A Journey Towards the Arts
Jo Anne V. Coruña is a Li Po Chun United World College of Hong Kong alumna (2000-2004) from the Philippines. She shared with us a heartfelt letter, in which she talks about her passion for the arts, the major role that UWC played in it and the journey that finally led her to embrace the arts as a career choice.
“I am from the Philippines and I went to UWC LPC from 2000-2002. Before UWC, I never really saw myself as the ‘creative type’. I'd written several poems and a short story, but as no one in my family - immediate or extended - was in the arts, it just never occurred to me that the arts could be my path/calling. When it was time to select my six subjects at LPC, one of the subjects I chose was Higher Level Visual Arts. No one really knew me in Hong Kong - no one knew I was the straight A student that I was, so that somehow gave me the freedom to choose what called out to me. And so I took Visual Arts. I made my very first serious drawing in LPC, of a cow skull, without the slightest idea of how to do it. But I did it. And I've been drawing, painting, printmaking, at different engagement levels, ever since.

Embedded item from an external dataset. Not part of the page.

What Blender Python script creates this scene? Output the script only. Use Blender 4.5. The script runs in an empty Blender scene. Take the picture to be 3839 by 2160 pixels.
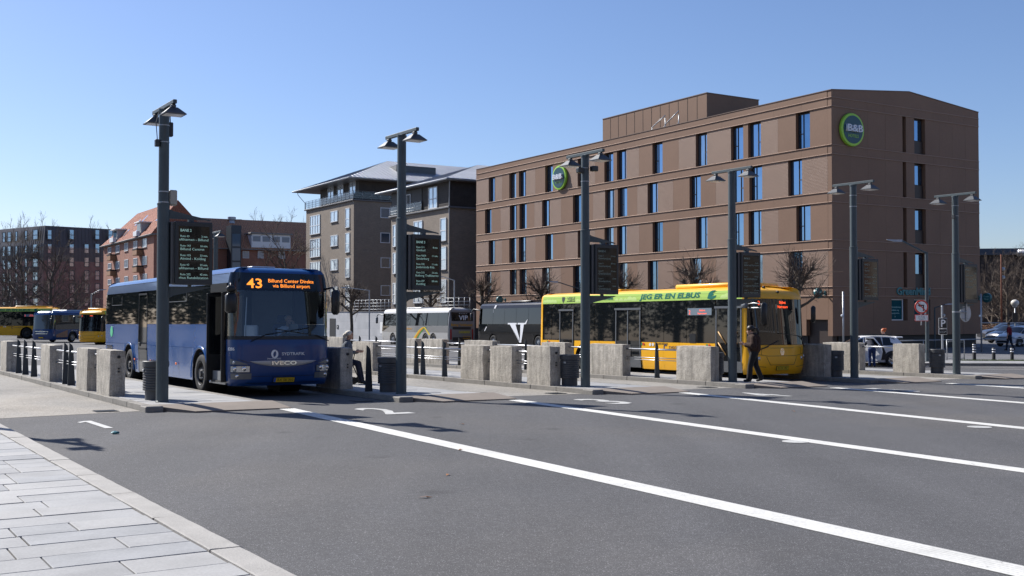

In college, I was going to major in Economics (because that was practical, and majoring in the Arts just seemed too out there, at least to people back home). But I was far enough from home, and I was attracted strongly enough to the Arts, that I ended up taking drawing and printmaking classes, while changing my major from Economics to Sociology and then finally to Rhetoric. During the second semester of my junior year, I declared my major in Studio Art. It was an exhilarating feeling, but I was still scared of what I would be able to do with a Studio Art major, so I kept on taking classes in Rhetoric. I guess I never really went all in, so at the start of my FINAL year in college, I dropped my Studio Art major and went back to Rhetoric. While I did enjoy writing my thesis in Rhetoric, I knew I left my story with the Arts hanging.
Through the years after college, I was mostly working in nonprofits - Asian Pacific Fund in San Francisco, Ayala Foundation and Philippine Development Foundation in the Philippines, and then finally Ashoka in the Philippines as well. I kept my UWC sketchbooks. Every time I would move, my sketchbooks went with me. And then motherhood happened, and with my decision to raise the kids closely (without a nanny, as most mothers have nannies in the Philippines), I had to work from home. I still did nonprofit work, until recently. With the arrival of my second baby, I knew I couldn't keep up something as demanding as nonprofit work, even if I could do it from home. I resigned from my "dream job" at Ashoka Philippines in May 2015, and I focused on raising my now 5-year-old and 8-month-old. I started a daily painting project in January 2016 called Mapping Motherhood, and I've been - AT LONG LAST - pursuing the Arts "seriously" every since. I put seriously in quotes, because this pursuit is the most fun I've had my entire life. It's fun, yet meaningful, yet also very hard work. I now maintain my website, and I've been commissioned by great brands this year. I am most excited about my newest project: The Museum of Days. I have many more ideas for my art, but being a mom of little kids makes it more challenging to find the time. But I am here, painting and writing while everyone is asleep, and I am at my happiest and most authentic.
That's my story in its very abridged version. I thought I would take the time to share it, since I don't think I would have found my love for painting and drawing if it weren't for my Visual Arts class at LPC. For that experience, I will forever be grateful”.